__Work to do__.
Locate the lines where "from" occurs and copy them as they stand.
· · · ·
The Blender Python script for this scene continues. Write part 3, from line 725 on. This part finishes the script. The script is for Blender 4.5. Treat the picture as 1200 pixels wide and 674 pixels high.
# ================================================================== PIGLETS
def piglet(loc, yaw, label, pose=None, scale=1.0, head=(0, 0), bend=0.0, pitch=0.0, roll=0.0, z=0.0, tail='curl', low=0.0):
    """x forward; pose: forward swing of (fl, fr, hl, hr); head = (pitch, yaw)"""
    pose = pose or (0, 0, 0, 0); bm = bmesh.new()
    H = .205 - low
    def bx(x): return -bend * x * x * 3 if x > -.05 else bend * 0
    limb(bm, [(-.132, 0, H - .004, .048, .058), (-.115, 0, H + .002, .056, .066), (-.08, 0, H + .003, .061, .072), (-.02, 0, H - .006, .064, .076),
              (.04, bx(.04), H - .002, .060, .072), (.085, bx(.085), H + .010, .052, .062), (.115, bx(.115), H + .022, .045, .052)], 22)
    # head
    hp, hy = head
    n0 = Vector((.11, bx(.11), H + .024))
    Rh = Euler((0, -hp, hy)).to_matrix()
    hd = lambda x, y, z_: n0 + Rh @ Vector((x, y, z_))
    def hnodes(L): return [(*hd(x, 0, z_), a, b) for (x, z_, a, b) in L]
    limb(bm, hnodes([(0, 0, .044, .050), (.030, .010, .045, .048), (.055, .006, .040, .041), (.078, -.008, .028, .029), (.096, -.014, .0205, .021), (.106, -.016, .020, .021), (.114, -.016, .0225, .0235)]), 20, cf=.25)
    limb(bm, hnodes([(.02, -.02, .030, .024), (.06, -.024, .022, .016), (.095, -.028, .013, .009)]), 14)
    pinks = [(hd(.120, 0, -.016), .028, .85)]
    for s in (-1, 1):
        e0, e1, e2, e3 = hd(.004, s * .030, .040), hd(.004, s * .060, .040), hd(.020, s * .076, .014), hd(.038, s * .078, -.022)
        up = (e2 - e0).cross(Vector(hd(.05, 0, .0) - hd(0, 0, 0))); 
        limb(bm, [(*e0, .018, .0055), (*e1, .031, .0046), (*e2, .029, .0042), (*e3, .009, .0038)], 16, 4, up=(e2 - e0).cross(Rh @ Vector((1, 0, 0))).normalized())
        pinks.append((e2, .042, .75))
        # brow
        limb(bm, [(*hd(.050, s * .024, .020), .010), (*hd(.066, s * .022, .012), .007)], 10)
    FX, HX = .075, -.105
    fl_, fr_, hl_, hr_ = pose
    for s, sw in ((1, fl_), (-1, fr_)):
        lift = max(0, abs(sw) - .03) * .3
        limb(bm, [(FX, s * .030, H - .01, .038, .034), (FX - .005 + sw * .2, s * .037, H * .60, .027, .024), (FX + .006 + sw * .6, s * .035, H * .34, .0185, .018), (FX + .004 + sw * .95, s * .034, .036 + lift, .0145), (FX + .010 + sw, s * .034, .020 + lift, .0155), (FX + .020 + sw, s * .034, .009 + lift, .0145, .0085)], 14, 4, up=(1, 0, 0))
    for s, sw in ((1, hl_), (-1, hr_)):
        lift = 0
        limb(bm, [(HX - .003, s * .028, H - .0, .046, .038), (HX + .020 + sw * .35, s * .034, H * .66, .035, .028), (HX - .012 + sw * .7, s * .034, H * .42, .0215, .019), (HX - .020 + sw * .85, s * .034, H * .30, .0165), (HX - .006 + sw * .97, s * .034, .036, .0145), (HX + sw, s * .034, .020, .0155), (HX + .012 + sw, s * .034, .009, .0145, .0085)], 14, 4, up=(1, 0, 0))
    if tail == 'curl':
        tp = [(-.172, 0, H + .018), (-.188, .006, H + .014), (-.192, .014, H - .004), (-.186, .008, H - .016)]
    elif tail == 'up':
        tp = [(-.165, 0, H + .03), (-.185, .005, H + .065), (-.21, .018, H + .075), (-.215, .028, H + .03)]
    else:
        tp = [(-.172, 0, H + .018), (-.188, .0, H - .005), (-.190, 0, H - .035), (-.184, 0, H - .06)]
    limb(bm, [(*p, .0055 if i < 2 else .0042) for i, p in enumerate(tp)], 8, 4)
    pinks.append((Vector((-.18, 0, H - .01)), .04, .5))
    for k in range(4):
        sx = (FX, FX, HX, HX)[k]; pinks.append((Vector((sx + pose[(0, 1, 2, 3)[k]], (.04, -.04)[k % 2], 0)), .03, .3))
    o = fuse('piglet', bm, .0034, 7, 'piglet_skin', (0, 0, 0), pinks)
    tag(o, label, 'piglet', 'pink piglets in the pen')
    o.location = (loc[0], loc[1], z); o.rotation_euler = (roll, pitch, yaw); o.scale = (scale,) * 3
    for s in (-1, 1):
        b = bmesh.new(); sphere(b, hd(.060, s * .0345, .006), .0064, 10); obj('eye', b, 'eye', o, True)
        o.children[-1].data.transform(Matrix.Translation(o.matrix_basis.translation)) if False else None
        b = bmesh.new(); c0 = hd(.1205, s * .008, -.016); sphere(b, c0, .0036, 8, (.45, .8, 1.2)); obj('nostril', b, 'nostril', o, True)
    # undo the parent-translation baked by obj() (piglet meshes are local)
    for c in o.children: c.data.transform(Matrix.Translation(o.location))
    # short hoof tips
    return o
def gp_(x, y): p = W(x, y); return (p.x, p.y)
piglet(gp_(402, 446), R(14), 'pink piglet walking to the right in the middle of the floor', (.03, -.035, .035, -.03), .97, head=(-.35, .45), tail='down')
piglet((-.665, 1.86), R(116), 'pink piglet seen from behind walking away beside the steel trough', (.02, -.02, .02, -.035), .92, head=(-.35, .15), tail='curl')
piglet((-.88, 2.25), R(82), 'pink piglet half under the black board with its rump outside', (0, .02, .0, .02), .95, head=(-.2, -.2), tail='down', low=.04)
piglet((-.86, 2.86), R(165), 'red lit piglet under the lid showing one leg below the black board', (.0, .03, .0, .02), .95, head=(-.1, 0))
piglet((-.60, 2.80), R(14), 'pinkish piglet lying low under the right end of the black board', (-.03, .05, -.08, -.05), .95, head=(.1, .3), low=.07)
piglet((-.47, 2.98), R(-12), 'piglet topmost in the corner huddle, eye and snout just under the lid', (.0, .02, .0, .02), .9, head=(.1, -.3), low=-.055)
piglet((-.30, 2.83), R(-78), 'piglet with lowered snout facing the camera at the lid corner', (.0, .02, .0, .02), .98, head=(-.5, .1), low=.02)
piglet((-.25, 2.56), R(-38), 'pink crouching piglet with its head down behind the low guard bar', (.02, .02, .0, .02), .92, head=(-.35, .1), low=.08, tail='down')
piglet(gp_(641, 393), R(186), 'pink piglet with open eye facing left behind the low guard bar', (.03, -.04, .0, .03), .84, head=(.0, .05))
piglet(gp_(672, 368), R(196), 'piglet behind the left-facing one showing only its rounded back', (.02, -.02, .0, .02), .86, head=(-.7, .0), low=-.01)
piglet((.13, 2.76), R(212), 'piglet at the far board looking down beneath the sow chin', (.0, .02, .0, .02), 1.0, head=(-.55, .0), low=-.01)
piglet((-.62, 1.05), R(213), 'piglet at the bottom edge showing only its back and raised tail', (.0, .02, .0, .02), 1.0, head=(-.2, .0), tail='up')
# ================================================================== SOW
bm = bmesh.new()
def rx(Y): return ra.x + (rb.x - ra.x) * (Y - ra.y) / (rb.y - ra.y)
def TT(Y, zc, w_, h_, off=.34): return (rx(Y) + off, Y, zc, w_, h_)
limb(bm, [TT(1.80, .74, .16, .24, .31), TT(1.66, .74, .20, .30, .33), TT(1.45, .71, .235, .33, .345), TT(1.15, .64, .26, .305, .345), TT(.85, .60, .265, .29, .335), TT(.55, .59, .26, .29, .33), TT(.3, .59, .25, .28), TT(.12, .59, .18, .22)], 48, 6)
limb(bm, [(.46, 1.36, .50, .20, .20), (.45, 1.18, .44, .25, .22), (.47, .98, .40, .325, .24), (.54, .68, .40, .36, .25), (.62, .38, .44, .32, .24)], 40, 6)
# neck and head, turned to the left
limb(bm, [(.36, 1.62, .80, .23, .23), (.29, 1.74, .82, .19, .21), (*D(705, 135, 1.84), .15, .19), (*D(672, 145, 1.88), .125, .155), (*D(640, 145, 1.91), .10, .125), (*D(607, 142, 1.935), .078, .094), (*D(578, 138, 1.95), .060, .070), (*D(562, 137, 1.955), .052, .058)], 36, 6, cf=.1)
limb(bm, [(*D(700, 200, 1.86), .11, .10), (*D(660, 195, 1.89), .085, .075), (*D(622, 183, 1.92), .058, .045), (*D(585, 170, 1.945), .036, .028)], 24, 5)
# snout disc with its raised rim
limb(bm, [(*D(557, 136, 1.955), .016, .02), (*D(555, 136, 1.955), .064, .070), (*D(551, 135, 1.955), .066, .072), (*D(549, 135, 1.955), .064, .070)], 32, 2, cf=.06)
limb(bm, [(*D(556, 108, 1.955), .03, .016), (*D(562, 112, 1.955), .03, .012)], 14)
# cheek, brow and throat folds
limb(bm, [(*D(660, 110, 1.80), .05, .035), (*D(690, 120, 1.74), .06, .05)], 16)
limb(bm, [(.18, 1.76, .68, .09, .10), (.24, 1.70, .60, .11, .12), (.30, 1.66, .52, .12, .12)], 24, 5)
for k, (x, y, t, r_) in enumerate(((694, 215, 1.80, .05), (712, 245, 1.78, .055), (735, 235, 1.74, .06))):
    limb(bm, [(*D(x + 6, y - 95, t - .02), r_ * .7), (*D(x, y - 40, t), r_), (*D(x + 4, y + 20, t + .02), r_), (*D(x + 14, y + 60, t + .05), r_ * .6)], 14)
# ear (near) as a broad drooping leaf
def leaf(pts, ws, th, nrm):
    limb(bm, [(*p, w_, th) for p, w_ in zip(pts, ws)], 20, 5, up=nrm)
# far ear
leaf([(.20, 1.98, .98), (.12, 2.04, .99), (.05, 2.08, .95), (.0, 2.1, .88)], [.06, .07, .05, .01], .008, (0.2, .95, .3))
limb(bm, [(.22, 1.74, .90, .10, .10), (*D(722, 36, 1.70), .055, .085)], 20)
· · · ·
__Result for this task__.
The Blender Python script for this scene continues. Write part 3, from line 725 on. This part finishes the script. The script is for Blender 4.5. Treat the picture as 1200 pixels wide and 674 pixels high.
piglet((-.665, 1.86), R(116), 'pink piglet seen from behind walking away beside the steel trough', (.02, -.02, .02, -.035), .92, head=(-.35, .15), tail='curl')